It’s the easiest thing in the world to say: “Yes, I’ll pray about that.” And it’s the easiest thing to neglect. The list of all the things I’ve said I’d pray for but then forgotten about would stretch from here to next year. So I’ve started to say, “No, I won’t pray for you.” I am still not entirely comfortable with it, but I think it’s the right thing to do.
We recently had someone—a stranger—call the church to ask for prayer. She called out of the blue one morning, from a phone number far away. She said she was feeling sick and needed people to pray for her. Every day for the next six months. “Can I count on you to pray for me?”
For one of the first times in my life I felt total freedom. I said, “I am going to pray for you once, but I will not pray for you every day. I will not pray for you for six months.” I explained that I have my own church to care for, and that I need to pray for those people. I asked about her church and she told me where she attends. I recognized it as a good church, full of people who pray, and pastors who care. I explained that God expects her church to care for her, and her church to pray for her, and that calling all the churches in Toronto and asking them to heap up prayers for someone they don’t know may be little more than superstition.
I thought I got through to her. But a week later the phone rang again and it was the same woman. She had obviously forgotten to scratch the name of our church off her list. I reminded her of what I said last time and told her that I was not praying for her anymore. She hung up on me.

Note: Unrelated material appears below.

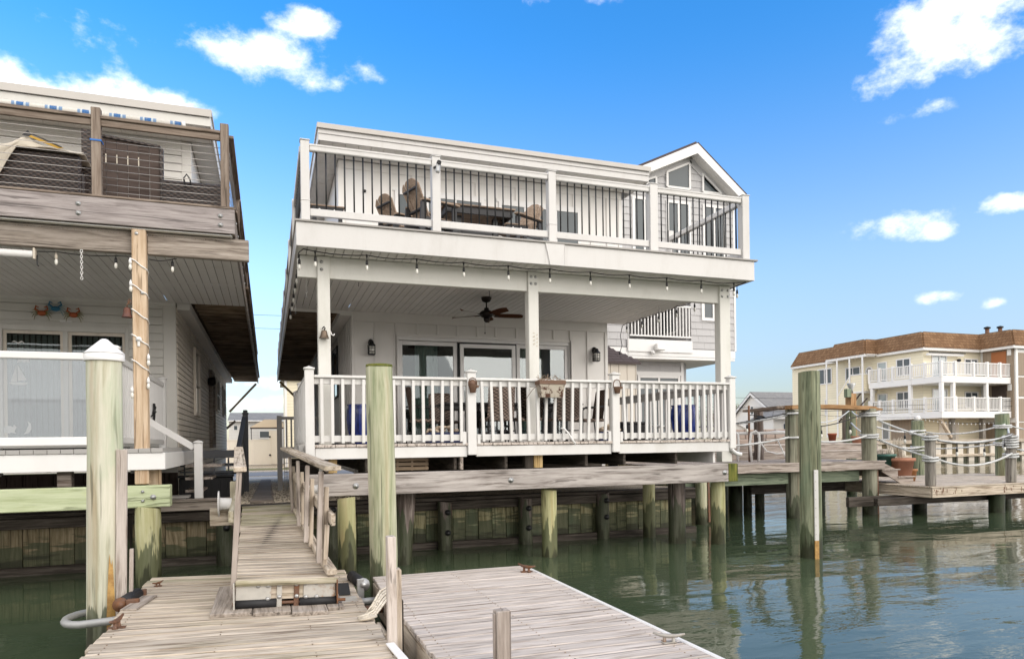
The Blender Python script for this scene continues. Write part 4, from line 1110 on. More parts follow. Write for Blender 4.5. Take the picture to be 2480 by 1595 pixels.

I once spent a couple of hours with a small group of people and a well-known pastor whose voice goes out on the radio and who has listeners around the world. He is a man of prayer, and one who battles against the easy “Pray for me!” He understands that some people think his prayers are especially powerful because he is a celebrity; he understands that some people have disobediently distanced themselves from the local church and are now looking for someone, anyone, to pray for them; he understands that some people are superstitious toward prayer. So he told how he learned to say “No.” Even better, he learned to say, “I will pray for you right now but then I expect you to go to your local church and ask them to pray for you.” He prays immediately and prays once, but no more.
I learned from him, and feel the freedom not to pray. I feel the freedom not to pray because I cannot pray for everyone and everything. God has given me spheres of responsibility and a finite amount of time. I have to use the best and the bulk of my time to care for those people who are closest to me–my family, my friends, my neighbors, my church. One of the ways I care for them is by praying for them. But since there is much more to my life than prayer, I have to use that prayer time well, giving it to those matters and those people I am most responsible for. And that is what I attempt to do–to pray earnestly and repeatedly for the people I am responsible for, and to allow others to pray for the people they are responsible for.
I am quite sure it is better this way. It gives me an opportunity to teach people about prayer, it gives me an opportunity to model prayer, and it keeps me from saying I will do what I will not and cannot do.